Linebacker Desmond Morgan, from West Ottawa High School in Holland, MI, committed to the Wolverines on Monday after visiting for the “Big Chill” outdoor hockey game at Michigan Stadium.  Morgan is a 6’1″, 225 lb. linebacker and ranked as a 3-star recruit to Rivals, Scout, and ESPN.  He chose Michigan over offers from Akron, Bowling Green, Buffalo, and Northwestern.

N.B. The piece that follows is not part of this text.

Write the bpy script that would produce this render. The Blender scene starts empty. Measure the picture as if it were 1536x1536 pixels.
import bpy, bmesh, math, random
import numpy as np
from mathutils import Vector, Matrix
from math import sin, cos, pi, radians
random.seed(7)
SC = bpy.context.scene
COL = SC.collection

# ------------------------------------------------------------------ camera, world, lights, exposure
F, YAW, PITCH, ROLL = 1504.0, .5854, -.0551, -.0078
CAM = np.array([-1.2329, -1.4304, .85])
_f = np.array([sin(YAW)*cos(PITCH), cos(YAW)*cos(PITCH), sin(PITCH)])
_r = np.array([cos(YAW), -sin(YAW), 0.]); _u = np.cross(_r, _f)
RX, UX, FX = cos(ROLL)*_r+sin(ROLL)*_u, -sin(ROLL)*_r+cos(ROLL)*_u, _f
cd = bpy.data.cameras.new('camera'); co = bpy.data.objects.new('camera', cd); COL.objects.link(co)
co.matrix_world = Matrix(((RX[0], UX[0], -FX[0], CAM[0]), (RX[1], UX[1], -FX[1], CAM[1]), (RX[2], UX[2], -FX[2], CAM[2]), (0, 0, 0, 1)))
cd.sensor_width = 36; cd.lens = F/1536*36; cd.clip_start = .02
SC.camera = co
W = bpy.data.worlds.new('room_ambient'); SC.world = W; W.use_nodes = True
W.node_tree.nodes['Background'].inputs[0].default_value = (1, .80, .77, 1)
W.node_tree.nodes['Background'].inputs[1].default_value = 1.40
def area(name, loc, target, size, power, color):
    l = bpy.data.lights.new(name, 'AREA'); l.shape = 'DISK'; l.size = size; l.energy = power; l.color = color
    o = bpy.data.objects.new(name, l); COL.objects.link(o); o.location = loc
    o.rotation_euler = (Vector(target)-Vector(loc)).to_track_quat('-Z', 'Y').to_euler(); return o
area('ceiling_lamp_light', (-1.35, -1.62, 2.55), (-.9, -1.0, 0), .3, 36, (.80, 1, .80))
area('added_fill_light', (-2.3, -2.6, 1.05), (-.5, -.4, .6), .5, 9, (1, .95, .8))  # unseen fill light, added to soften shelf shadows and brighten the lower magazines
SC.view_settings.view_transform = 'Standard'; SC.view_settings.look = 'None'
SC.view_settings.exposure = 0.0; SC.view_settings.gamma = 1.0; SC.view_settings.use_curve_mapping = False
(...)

As a high schooler, Morgan played inside linebacker on defense and . . . quarterback on offense.  That’s not a typical combination, but he pulled it off.  As I said in some previous comments about Morgan, I have some added respect for recruits who played quarterback in high school.  They typically tend to understand better how the entire team works together within a system, because they spend 50% of their practice time staring down a Cover 3, a Cover 2, seeing where the weaknesses are in zones, seeing how to attack different alignments and coverages, etc.  In addition, teams often put their best athletes at quarterback.  It doesn’t hurt that he has a 3.97 GPA.

As far as his defensive position goes, I fully expect Morgan to play middle linebacker at the next level.  He has the prototypical body type for the position.  He flows well to the ball and keeps his shoulders square to the line of scrimmage.  And when he hits, he puts some force behind it.  You can tell by the way he runs the ball and the way he tackles that he understands leverage and getting underneath his opponent.  He also times his blitzes well and stays under control when attacking.

I understand why he’s a 3-star kid.  He’s not a quick-twitch athlete.  He looks like the type of player who will fill out to be about 245 lbs., plug his gap, make a bunch of tackles, contribute as a blocker or wedge buster on special teams, and just be a solid overall player.  I would expect that he will redshirt in 2011 and spend another year or so on the bench before really pushing for playing time (Kenny Demens runs out of eligibility after 2012).  I’m not expecting Morgan to win the Butkus Award, but I’m looking forward to him putting on a winged helmet.  Between Morgan and fellow Class of 2011 defender Kellen Jones, the Wolverines are putting together a solid crew of linebackers.